◆ **GIVEN INSTRUCTION**
Quote the entries below from the line with "Generate a Blender" through the line with "W.node_tree.nodes['Background'].inputs[1].default_value = 0.05", both ends included, and only those lines.

Scene modeling code data

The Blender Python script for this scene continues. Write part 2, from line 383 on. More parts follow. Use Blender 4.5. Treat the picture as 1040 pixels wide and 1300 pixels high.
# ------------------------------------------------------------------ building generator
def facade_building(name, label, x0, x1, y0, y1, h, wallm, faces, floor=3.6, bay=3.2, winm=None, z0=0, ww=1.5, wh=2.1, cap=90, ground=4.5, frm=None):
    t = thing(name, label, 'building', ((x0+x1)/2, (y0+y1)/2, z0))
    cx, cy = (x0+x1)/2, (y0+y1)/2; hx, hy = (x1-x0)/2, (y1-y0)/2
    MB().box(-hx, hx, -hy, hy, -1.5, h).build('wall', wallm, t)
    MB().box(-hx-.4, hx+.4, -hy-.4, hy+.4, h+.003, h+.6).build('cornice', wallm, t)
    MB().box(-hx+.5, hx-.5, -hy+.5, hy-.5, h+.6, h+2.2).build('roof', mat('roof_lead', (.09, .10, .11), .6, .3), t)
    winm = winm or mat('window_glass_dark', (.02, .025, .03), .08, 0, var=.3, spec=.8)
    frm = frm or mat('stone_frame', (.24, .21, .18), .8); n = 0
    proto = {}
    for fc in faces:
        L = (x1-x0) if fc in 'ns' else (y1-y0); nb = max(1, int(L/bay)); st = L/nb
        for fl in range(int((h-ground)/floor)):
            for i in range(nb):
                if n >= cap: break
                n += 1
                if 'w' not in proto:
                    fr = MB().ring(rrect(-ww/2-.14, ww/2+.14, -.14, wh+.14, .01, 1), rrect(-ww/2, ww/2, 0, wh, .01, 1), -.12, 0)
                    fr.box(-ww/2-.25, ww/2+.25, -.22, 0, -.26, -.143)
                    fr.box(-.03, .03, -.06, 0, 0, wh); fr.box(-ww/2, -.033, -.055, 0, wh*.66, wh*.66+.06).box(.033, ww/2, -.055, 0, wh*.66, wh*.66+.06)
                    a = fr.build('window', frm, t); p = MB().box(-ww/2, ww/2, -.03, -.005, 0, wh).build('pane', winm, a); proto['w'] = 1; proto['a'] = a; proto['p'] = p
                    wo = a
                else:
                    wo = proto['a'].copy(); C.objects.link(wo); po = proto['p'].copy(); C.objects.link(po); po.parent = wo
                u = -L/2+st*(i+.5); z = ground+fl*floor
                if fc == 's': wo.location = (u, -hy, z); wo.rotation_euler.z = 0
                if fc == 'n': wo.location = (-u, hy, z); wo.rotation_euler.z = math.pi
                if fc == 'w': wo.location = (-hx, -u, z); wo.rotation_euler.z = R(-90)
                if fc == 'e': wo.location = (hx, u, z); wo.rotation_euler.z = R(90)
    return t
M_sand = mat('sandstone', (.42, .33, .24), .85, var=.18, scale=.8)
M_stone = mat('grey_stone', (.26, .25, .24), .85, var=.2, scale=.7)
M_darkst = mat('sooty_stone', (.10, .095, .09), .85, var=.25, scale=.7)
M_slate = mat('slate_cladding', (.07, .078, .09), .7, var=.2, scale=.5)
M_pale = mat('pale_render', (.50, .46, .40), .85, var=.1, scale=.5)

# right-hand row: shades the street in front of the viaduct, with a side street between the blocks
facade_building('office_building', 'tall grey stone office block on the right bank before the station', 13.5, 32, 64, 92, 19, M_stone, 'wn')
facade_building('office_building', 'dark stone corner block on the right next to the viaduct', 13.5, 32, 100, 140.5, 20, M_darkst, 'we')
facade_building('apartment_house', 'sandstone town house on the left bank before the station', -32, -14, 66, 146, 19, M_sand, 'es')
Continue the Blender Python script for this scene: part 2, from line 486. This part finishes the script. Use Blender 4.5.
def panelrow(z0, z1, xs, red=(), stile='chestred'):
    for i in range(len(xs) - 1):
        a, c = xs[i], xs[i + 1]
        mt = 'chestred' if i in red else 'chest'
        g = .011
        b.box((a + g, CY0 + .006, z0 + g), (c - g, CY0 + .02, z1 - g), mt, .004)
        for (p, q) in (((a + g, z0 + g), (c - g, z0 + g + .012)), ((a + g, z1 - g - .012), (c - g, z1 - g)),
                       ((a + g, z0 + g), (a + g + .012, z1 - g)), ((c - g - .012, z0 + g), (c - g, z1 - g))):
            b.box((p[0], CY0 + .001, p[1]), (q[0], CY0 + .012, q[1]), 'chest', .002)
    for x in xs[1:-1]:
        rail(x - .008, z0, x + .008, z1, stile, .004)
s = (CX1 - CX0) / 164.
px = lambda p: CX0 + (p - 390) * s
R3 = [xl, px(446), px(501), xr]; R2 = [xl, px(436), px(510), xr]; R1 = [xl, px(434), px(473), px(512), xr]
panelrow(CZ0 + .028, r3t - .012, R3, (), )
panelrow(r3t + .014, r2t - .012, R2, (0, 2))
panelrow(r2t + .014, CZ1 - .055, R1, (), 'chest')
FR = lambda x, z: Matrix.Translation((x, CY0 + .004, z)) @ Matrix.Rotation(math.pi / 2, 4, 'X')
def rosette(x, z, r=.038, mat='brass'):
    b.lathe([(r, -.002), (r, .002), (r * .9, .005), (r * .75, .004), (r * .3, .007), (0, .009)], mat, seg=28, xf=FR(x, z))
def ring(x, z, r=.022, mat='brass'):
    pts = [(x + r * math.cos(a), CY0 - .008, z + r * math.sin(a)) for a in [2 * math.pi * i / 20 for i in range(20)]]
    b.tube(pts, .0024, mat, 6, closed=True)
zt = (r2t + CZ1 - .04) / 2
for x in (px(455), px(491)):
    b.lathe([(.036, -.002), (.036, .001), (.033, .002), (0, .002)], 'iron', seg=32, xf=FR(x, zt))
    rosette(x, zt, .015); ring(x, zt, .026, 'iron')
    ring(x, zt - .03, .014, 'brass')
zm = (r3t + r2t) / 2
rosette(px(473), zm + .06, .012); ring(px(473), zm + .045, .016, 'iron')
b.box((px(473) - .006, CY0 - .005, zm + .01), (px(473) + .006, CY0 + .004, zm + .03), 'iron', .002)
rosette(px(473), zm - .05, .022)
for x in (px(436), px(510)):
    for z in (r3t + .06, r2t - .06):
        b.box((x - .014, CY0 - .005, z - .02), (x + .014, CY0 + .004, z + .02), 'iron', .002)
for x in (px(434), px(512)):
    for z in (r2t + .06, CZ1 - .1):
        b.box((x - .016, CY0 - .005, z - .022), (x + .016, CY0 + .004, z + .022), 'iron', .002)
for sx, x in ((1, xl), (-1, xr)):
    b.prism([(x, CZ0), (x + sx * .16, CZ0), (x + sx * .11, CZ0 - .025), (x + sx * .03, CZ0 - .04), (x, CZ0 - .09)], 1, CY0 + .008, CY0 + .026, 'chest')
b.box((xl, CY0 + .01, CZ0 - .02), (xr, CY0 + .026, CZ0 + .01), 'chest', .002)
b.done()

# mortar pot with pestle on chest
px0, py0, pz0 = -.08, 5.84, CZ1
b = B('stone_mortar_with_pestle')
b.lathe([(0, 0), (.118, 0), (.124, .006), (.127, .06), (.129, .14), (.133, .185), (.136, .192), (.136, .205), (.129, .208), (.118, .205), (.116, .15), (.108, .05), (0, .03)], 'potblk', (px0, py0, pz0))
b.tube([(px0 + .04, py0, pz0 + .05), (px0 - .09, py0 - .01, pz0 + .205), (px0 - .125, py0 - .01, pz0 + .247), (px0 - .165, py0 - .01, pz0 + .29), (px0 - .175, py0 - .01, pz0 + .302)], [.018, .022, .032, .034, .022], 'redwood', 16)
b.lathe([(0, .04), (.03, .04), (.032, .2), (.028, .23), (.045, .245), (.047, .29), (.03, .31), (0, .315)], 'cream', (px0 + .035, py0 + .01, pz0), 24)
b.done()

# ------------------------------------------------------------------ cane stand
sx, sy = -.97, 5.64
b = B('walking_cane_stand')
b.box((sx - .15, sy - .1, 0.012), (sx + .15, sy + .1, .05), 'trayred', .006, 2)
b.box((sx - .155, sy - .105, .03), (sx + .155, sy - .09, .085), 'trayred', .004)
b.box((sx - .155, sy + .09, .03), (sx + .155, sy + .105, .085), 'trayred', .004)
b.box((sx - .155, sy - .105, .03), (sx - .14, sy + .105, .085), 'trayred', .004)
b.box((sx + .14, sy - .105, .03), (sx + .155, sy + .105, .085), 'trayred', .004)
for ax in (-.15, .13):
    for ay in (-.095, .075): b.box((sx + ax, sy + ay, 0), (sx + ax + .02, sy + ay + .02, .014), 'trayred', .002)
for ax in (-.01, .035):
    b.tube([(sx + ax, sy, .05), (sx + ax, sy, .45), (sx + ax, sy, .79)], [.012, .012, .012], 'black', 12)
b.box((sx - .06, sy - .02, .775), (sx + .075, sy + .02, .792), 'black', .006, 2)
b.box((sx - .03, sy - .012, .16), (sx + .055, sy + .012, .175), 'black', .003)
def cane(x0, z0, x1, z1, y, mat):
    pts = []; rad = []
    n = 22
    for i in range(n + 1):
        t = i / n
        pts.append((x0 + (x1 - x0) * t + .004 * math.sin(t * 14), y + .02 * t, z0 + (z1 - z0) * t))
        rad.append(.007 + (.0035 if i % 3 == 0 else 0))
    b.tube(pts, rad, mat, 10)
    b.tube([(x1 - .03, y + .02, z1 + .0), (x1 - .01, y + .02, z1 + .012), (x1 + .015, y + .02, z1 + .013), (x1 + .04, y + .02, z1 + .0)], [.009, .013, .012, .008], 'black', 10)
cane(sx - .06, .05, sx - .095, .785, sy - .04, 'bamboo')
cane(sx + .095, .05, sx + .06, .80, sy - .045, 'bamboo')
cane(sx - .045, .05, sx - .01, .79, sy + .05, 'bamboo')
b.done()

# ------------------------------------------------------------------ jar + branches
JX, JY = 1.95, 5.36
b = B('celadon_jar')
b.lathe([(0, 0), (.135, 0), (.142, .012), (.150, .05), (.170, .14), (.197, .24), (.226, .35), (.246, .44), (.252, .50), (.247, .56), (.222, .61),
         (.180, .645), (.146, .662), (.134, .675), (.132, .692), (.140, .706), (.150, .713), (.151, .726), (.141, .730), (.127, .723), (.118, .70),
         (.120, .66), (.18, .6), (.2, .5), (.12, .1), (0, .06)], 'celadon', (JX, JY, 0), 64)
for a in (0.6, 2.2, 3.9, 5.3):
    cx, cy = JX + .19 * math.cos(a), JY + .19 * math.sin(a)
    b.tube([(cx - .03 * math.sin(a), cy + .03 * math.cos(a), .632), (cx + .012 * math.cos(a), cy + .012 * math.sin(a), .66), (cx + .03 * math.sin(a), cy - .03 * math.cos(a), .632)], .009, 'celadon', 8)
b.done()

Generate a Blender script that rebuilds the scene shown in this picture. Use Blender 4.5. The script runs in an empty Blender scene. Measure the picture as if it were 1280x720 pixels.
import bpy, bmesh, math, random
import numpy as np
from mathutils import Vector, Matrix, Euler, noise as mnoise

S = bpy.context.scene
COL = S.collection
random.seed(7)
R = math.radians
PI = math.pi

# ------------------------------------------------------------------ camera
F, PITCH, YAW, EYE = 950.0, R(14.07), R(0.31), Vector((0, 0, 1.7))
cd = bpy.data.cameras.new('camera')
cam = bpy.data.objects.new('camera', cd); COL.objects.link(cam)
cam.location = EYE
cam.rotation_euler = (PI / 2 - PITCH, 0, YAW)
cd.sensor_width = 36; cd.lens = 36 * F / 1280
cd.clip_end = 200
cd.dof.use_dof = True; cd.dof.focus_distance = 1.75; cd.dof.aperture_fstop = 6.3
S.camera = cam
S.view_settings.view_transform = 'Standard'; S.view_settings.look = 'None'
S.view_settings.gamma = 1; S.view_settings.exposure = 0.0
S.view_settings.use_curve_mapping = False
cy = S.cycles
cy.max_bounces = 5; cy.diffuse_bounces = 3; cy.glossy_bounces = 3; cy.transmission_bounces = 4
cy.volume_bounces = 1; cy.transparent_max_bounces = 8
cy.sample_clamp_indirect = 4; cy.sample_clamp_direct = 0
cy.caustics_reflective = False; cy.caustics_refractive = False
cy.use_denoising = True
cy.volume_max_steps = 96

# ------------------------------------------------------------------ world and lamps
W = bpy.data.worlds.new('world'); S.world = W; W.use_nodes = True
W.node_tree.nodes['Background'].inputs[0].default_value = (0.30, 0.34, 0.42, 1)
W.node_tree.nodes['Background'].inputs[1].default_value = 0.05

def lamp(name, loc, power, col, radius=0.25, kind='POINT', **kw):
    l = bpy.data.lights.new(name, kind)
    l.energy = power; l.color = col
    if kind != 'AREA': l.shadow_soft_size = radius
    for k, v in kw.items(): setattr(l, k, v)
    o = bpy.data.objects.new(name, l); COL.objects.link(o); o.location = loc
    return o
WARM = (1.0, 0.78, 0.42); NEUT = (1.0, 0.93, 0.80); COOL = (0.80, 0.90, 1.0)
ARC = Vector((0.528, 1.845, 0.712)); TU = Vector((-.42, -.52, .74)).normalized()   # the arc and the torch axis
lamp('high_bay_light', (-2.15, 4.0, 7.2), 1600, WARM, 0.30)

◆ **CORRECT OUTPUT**
Generate a Blender script that rebuilds the scene shown in this picture. Use Blender 4.5. The script runs in an empty Blender scene. Measure the picture as if it were 1280x720 pixels.
import bpy, bmesh, math, random
import numpy as np
from mathutils import Vector, Matrix, Euler, noise as mnoise

S = bpy.context.scene
COL = S.collection
random.seed(7)
R = math.radians
PI = math.pi

# ------------------------------------------------------------------ camera
F, PITCH, YAW, EYE = 950.0, R(14.07), R(0.31), Vector((0, 0, 1.7))
cd = bpy.data.cameras.new('camera')
cam = bpy.data.objects.new('camera', cd); COL.objects.link(cam)
cam.location = EYE
cam.rotation_euler = (PI / 2 - PITCH, 0, YAW)
cd.sensor_width = 36; cd.lens = 36 * F / 1280
cd.clip_end = 200
cd.dof.use_dof = True; cd.dof.focus_distance = 1.75; cd.dof.aperture_fstop = 6.3
S.camera = cam
S.view_settings.view_transform = 'Standard'; S.view_settings.look = 'None'
S.view_settings.gamma = 1; S.view_settings.exposure = 0.0
S.view_settings.use_curve_mapping = False
cy = S.cycles
cy.max_bounces = 5; cy.diffuse_bounces = 3; cy.glossy_bounces = 3; cy.transmission_bounces = 4
cy.volume_bounces = 1; cy.transparent_max_bounces = 8
cy.sample_clamp_indirect = 4; cy.sample_clamp_direct = 0
cy.caustics_reflective = False; cy.caustics_refractive = False
cy.use_denoising = True
cy.volume_max_steps = 96

# ------------------------------------------------------------------ world and lamps
W = bpy.data.worlds.new('world'); S.world = W; W.use_nodes = True
W.node_tree.nodes['Background'].inputs[0].default_value = (0.30, 0.34, 0.42, 1)
W.node_tree.nodes['Background'].inputs[1].default_value = 0.05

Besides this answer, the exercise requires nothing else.